CUBE-IST COMEDY
A scene from 'Next Friday'
Courtesy Photo
"NEXT FRIDAY"
**1/2 stars 93 minutes | Rated: R
Opened: Wednesday, January 12, 2000
Directed by Steve Carr

Starring Ice Cube, Mike Epps, John Witherspoon, Tamala Jones, Tommy "Tiny" Lister, Don Curry, Amy Hill, Kym E. Whitley



 COUCH CRITIQUE
   SMALL SCREEN SHRINKAGE: 35%
   LETTERBOX: NOT NECESSARY

What will be lost to the small screen here is all the other laughing people in the theater. Definitely a funny-in-a-group, not-so-funny-alone-at-home comedy.

   VIDEO RELEASE: 06/06/2000




 REVIEW CROSS-REFERENCE





Homeboys in the 'burbs comedy 'Next Friday' a laugh a minute until the plot kicks in

By Rob Blackwelder

The problem with low-brow comedies is that at some point most of them have to stop being funny to resolve their plots.

This is certainly true of "Next Friday," Ice Cube's sequel to his 1995 sleeper hit about a strutting South Centralite who finally bests the neighborhood bully in a fisticuffs finale.

For its first hour, "Next Friday" is a seat-bouncing scream with a good, hard laugh almost every minute, as Craig (Ice Cube) is forced to flee to the suburbs when Debo the bully (stray-eyed Tommy "Tiny" Lister, Jr.) escapes from the pokey and comes looking for him.

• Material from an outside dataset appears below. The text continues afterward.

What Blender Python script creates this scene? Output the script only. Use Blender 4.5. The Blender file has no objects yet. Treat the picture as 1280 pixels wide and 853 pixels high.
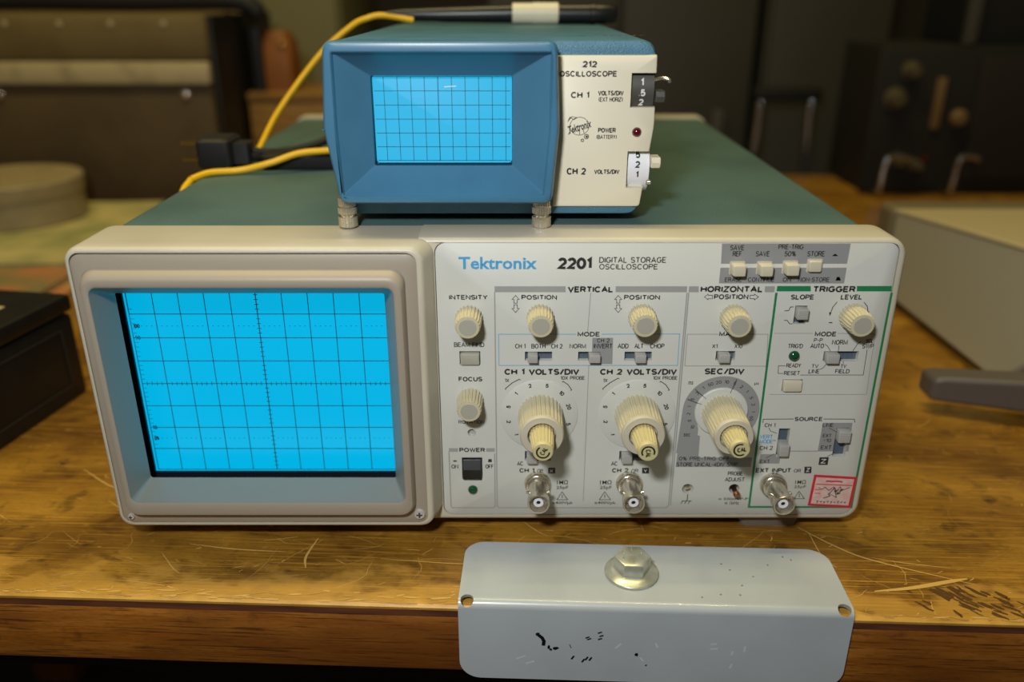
import bpy, bmesh, math, random
from mathutils import Vector, Matrix

SC = bpy.context.scene
COL = SC.collection
random.seed(7)

# ------------------------------------------------------------------ camera, world, light, exposure
F_PX, PITCH = 1034.27, 22.7144
CAM = Vector((0.0, -0.32310, 0.23340))
cd = bpy.data.cameras.new('camera')
cam = bpy.data.objects.new('camera', cd); COL.objects.link(cam)
cam.location = CAM
cam.rotation_euler = (math.radians(90 - PITCH), 0, 0)
cd.sensor_width = 36.0; cd.sensor_fit = 'HORIZONTAL'
cd.lens = 36.0 * F_PX / 1280.0
cd.clip_start = 0.01; cd.clip_end = 30
cd.dof.use_dof = True
cd.dof.focus_distance = 0.355
cd.dof.aperture_fstop = 4.6
SC.camera = cam

SC.view_settings.view_transform = 'Standard'
SC.view_settings.look = 'None'
SC.view_settings.gamma = 1.0
SC.view_settings.use_curve_mapping = False
SC.view_settings.exposure = 0.0

w = bpy.data.worlds.new('room_world'); SC.world = w; w.use_nodes = True
bg = w.node_tree.nodes['Background']
bg.inputs[0].default_value = (1.0, 0.86, 0.54, 1)
bg.inputs[1].default_value = 0.06

def area(name, loc, target, power, color, sx, sy=None, shape='RECTANGLE'):
    l = bpy.data.lights.new(name, 'AREA'); l.energy = power; l.color = color
    l.shape = shape; l.size = sx; l.size_y = sy or sx
    o = bpy.data.objects.new(name, l); COL.objects.link(o); o.location = loc
    o.rotation_euler = (Vector(target) - Vector(loc)).to_track_quat('-Z', 'Y').to_euler()
    return o
# the camera's own flash, a little above and to the left of the lens
area('camera_flash', (-0.075, -0.37, 0.37), (0.0, 0.02, 0.09), 1.8, (0.965, 0.99, 1.0), 0.045, 0.03)
# the warm ceiling lamp over the bench
area('ceiling_lamp', (-0.15, 0.19, 1.55), (-0.15, 0.16, 0.0), 13.5, (1.0, 0.82, 0.36), 1.2, 0.07)

# ------------------------------------------------------------------ helpers
def lin(c):
    return tuple(((v / 255) / 12.92 if v / 255 <= 0.04045 else ((v / 255 + 0.055) / 1.055) ** 2.4) for v in c) + (1.0,)

MATS = {}
def mat(name, rgb, rough=0.5, metal=0.0, rgb2=None, nscale=40.0, bump=0.0, bscale=400.0, emit=0.0, spec=0.5, stretch=(1, 1, 1), lo=0.4, hi=0.65, coat=0.0, base=None):
    m = bpy.data.materials.new(name); m.use_nodes = True
    nt = m.node_tree; b = nt.nodes['Principled BSDF']
    b.inputs['Base Color'].default_value = lin(base or rgb)
    b.inputs['Roughness'].default_value = rough
    b.inputs['Metallic'].default_value = metal
    b.inputs['Specular IOR Level'].default_value = spec
    b.inputs['Coat Weight'].default_value = coat
    tc = nt.nodes.new('ShaderNodeTexCoord')
    if rgb2:
        mp = nt.nodes.new('ShaderNodeMapping'); mp.inputs['Scale'].default_value = stretch
        nt.links.new(tc.outputs['Object'], mp.inputs[0])
        n = nt.nodes.new('ShaderNodeTexNoise'); n.inputs['Scale'].default_value = nscale; n.inputs['Detail'].default_value = 6
        nt.links.new(mp.outputs[0], n.inputs['Vector'])
        r = nt.nodes.new('ShaderNodeMapRange'); r.inputs[1].default_value = lo; r.inputs[2].default_value = hi
        nt.links.new(n.outputs[0], r.inputs[0])
        x = nt.nodes.new('ShaderNodeMix'); x.data_type = 'RGBA'
        x.inputs[6].default_value = lin(rgb); x.inputs[7].default_value = lin(rgb2)
        nt.links.new(r.outputs[0], x.inputs[0]); nt.links.new(x.outputs[2], b.inputs['Base Color'])
    if bump:
        n2 = nt.nodes.new('ShaderNodeTexNoise'); n2.inputs['Scale'].default_value = bscale; n2.inputs['Detail'].default_value = 3
        nt.links.new(tc.outputs['Object'], n2.inputs['Vector'])
        bp = nt.nodes.new('ShaderNodeBump'); bp.inputs['Strength'].default_value = bump; bp.inputs['Distance'].default_value = 0.001
        nt.links.new(n2.outputs[0], bp.inputs['Height']); nt.links.new(bp.outputs[0], b.inputs['Normal'])
    if emit:
        b.inputs['Emission Color'].default_value = lin(rgb); b.inputs['Emission Strength'].default_value = emit
    MATS[name] = m
    return m

def wood(name, base, light, dark, along, wear=False):
    """worn bench wood: streaky grain, dark stains, pale scratches; wear = rubbed pale front edge (local y = 0)"""
    m = bpy.data.materials.new(name); m.use_nodes = True
    nt = m.node_tree; N = nt.nodes; L = nt.links; b = N['Principled BSDF']
    b.inputs['Roughness'].default_value = 0.45
    tc = N.new('ShaderNodeTexCoord')
    def noise(scale, stretch, detail=6, rot=0.0, dist=0.0):
        mp = N.new('ShaderNodeMapping'); mp.inputs['Scale'].default_value = stretch; mp.inputs['Rotation'].default_value = (0, 0, rot)
        L.new(tc.outputs['Object'], mp.inputs[0])
        n = N.new('ShaderNodeTexNoise'); n.inputs['Scale'].default_value = scale; n.inputs['Detail'].default_value = detail
        n.inputs['Distortion'].default_value = dist
        L.new(mp.outputs[0], n.inputs['Vector']); return n.outputs[0]
    def ramp(v, a, c, hi=1.0):
        r = N.new('ShaderNodeMapRange'); r.inputs[1].default_value = a; r.inputs[2].default_value = c; r.inputs[4].default_value = hi
        L.new(v, r.inputs[0]); return r.outputs[0]
    def mix(f, c1, c2):
        x = N.new('ShaderNodeMix'); x.data_type = 'RGBA'; L.new(f, x.inputs[0])
        for s, c in ((6, c1), (7, c2)):
            if isinstance(c, tuple): x.inputs[s].default_value = lin(c)
            else: L.new(c, x.inputs[s])
        return x.outputs[2]
    st = (1, 14, 14) if along else (1.0, 1.6, 1.0)
    c = mix(ramp(noise(14, st, 8, 0, .6), .38, .66), base, light)
    c = mix(ramp(noise(9, (1, 1.3, 1), 8), .46, .70, .8), c, dark)
    c = mix(ramp(noise(26, (1, 22, 22), 7), .55, .8, .55), c, dark)
    c = mix(ramp(noise(70, (1, 1, 1), 6), .62, .76, .8), c, tuple(int(v * .45) for v in dark))
    c = mix(ramp(noise(330, (1, 3, 3), 3), .50, .72, .35), c, dark)
    if not along:
        c = mix(ramp(noise(130, (1, 1.5, 1), 6), .60, .70, .45), c, light)
        c = mix(ramp(noise(55, (1, 1.2, 1), 8, 0, .8), .56, .66, .5), c, tuple(int(v * .8) for v in dark))
        c = mix(ramp(noise(34, (1, 1.4, 1), 7), .50, .68, .45), c, dark)
        for rot, seed in ((0.5, 30), (-0.6, 36), (1.05, 33), (2.3, 28), (0.8, 41), (-1.2, 38)):
            c = mix(ramp(noise(seed, (.5, 26, 1), 2, rot, .25), .62, .70, .5), c, tuple(min(255, int(v * 1.12)) for v in light))
    else:
        c = mix(ramp(noise(5, (1, 3, 3), 5), .44, .62, .7), c, dark)
        c = mix(ramp(noise(40, (1, 30, 30), 4), .56, .66, .8), c, tuple(int(v * .7) for v in dark))
    if wear:
        sp = N.new('ShaderNodeSeparateXYZ'); L.new(tc.outputs['Object'], sp.inputs[0])
        e = N.new('ShaderNodeMath'); e.operation = 'MULTIPLY_ADD'; e.inputs[1].default_value = .016; e.inputs[2].default_value = -.0075
        L.new(noise(60, (1, 1, 1), 8), e.inputs[0])
        d = N.new('ShaderNodeMath'); d.operation = 'SUBTRACT'; L.new(e.outputs[0], d.inputs[0]); L.new(sp.outputs[1], d.inputs[1])
        c = mix(ramp(d.outputs[0], -.002, .0015, .85), c, (214, 168, 80))
        e2 = N.new('ShaderNodeMath'); e2.operation = 'MULTIPLY_ADD'; e2.inputs[1].default_value = .075; e2.inputs[2].default_value = -.022
        L.new(noise(45, (1, 1.6, 1), 9), e2.inputs[0])
        d2 = N.new('ShaderNodeMath'); d2.operation = 'SUBTRACT'; L.new(e2.outputs[0], d2.inputs[0]); L.new(sp.outputs[1], d2.inputs[1])
        c = mix(ramp(d2.outputs[0], -.003, .006, .55), c, (206, 156, 66))
    L.new(c, b.inputs['Base Color'])
    bp = N.new('ShaderNodeBump'); bp.inputs['Strength'].default_value = .25; bp.inputs['Distance'].default_value = .0006
    L.new(noise(90, (1, 6, 6), 8), bp.inputs['Height']); L.new(bp.outputs[0], b.inputs['Normal'])
    MATS[name] = m
    return m

def spline(pts, sub=8):
    """Catmull-Rom through 3D points"""
    P = [Vector(p) for p in pts]; P = [P[0] * 2 - P[1]] + P + [P[-1] * 2 - P[-2]]
    out = []
    for i in range(1, len(P) - 2):
        for k in range(sub):
            t = k / sub; a, b, c, d = P[i - 1], P[i], P[i + 1], P[i + 2]
            out.append(.5 * ((2 * b) + (c - a) * t + (2 * a - 5 * b + 4 * c - d) * t * t + (3 * b - a - 3 * c + d) * t ** 3))
    out.append(P[-2]); return out

def rrect(x0, x1, z0, z1, r, n=6):
    """rounded rectangle, counter-clockwise list of (x, z)"""
    rr = r if isinstance(r, (tuple, list)) else (r,) * 4     # bottom-left, bottom-right, top-right, top-left
    o = []
    for (cx, cz, a, q) in ((x0 + rr[0], z0 + rr[0], 180, rr[0]), (x1 - rr[1], z0 + rr[1], 270, rr[1]), (x1 - rr[2], z1 - rr[2], 0, rr[2]), (x0 + rr[3], z1 - rr[3], 90, rr[3])):
        for k in range(n + 1):
            t = math.radians(a + 90 * k / n); o.append((cx + q * math.cos(t), cz + q * math.sin(t)))
    return o

def rpoly(pts, r, n=5):
    """polygon with rounded corners; r one radius or one per corner"""
    o = []; k = len(pts)
    for i in range(k):
        p, a, b = Vector(pts[i]), Vector(pts[i - 1]), Vector(pts[(i + 1) % k])
        q = r[i] if isinstance(r, (list, tuple)) else r
        u, v = (a - p).normalized(), (b - p).normalized()
        s, e = p + u * q, p + v * q
        for j in range(n + 1):
            t = j / n; o.append(tuple((1 - t) ** 2 * s + 2 * t * (1 - t) * p + t * t * e))
    return o

def _arc(cx, cy, rx, ry, a, b, n=8):
    return [(cx + rx * math.cos(math.radians(a + (b - a) * i / n)), cy + ry * math.sin(math.radians(a + (b - a) * i / n))) for i in range(n + 1)]
_O = _arc(.42, .5, .42, .5, 90, 450, 24)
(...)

Craig's father (John Witherspoon) packs him off to hide out with his Lotto-winning Uncle Elroy (Don "DC" Curry) in his luxe, new, subdivision, cul de sac home. But these 'burbs don't seem much safer than his own neighborhood, what with the gang of recently sprung, trouble-making vatos two doors down and his cousin's pregnant, psycho ex-girlfriend coming around, throwing bricks through car windows. What's worse, cousin Day-Day (Mike Epps) has turned into a woosy. He'd rather hide from the neighbors and the girl.

Ice Cube wrote the script for "Next Friday" (he co-wrote the original) and front-loaded it with laughs. The uncle's little old lady next door neighbor (Amy Hill) talks street smack and steals scenes dissing the pouty Day-Day. Craig's new aunt (Kym E. Whitley) -- think Jackee with a bad dye job -- spends the movie trying to get her tongue town her nephew's throat. The leader of the cul de sac's mini Latino gang wears his knit cap so low on his head it can't see. Just about everything is funny at first, even the old-fashioned gags he beats to death (smoking marijuana is the source of about a third of the comedy and dad's first-reel fall in dog do becomes a smelly running joke).

But the story itself nothing but a string of weak sitcom set-ups, sloppily introduced, like when a delivery boy shows up with a foreclosure notice on uncle's nice new digs. Solution: Steal money from the vatos.

Cube hardly uses one of the movie's best assets -- "Tiny" Lister -- who spends most of the movie riding hiding in the back of Criag's dad's truck waiting for his chance to get even. Plus his disdain for women, while not a central theme like it is in other genre losers like "Booty Call," really brings the movie down. Cube and first-time director Steve Carr don't have much use for females unless they're "bitches with big titties."

If "Next Friday" kept its comedy pace, it might have been easier to overlook such things -- the lack of story is forgivable while the guffaws keep coming. But the movie loses so much steam in the last 30 minutes -- busying itself with plot resolution -- that the laugh ratio slows to maybe one snicker per scene.

I admit I had a good time at "Next Friday." All I'm saying is, don't pay more than matinee price for the privilege.